*1067Appeal from an order of the Family Court, Onondaga County (Robert J. Rossi, J.), entered April 6, 2004 in a proceeding pursuant to Family Court Act article 4. The order granted respondent’s objections to the order of the Support Magistrate and dismissed the petition.
It is hereby ordered that the order so appealed from be and the same hereby is unanimously affirmed without costs.

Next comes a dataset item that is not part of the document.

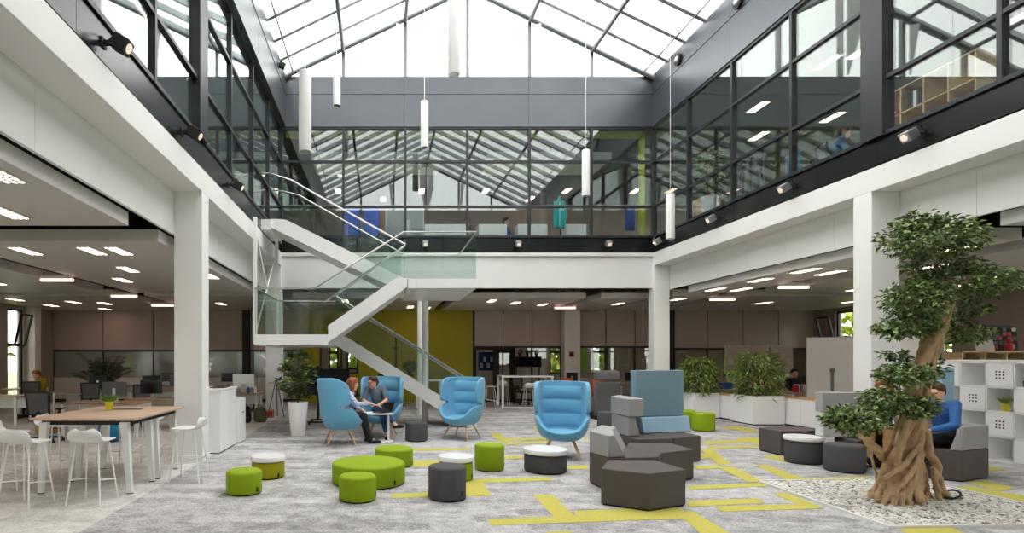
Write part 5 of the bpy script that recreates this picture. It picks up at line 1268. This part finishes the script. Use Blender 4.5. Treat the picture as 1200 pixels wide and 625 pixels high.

Memorandum: Respondent’s son was adjudicated a juvenile delinquent and placed in the care and custody of petitioner from May 16, 2002 until January 14, 2003. Petitioner filed a petition on April 3, 2003 seeking reimbursement for expenditures in connection with that court-ordered placement. In granting respondent’s objections to the order of the Support Magistrate, Family Court properly determined that petitioner was not entitled to reimbursement from respondent for expenditures made on behalf of respondent’s son prior to the date on which the petition was filed inasmuch as the child was no longer in receipt of public assistance when the petition was filed (see Family Ct Act § 449 [2]; see generally Matter of Albany County Dept. of Social Servs. v Novak, 217 AD2d 739, 740 [1995]; Matter of Toft v Frisbie, 122 AD2d 456, 458 [1986]; Matter ofHackett v Haynes, 70 AD2d 1051, 1052 [1979]; cf. Matter of Dutchess County Dept. of Social Servs. [Deborah L.\, NYLJ, Jan. 12, 1999, at 30, col 6). We note that, pursuant to the express terms of Family Court Act § 234 (a) and (b), petitioner may seek support for a child placed in petitioner’s care. We further note, however, that the statute does not permit petitioner to seek support when petitioner is no longer expending funds for the child’s care. Present—Pigott, Jr., P.J., Scudder, Gorski, Martoche and Lawton, JJ.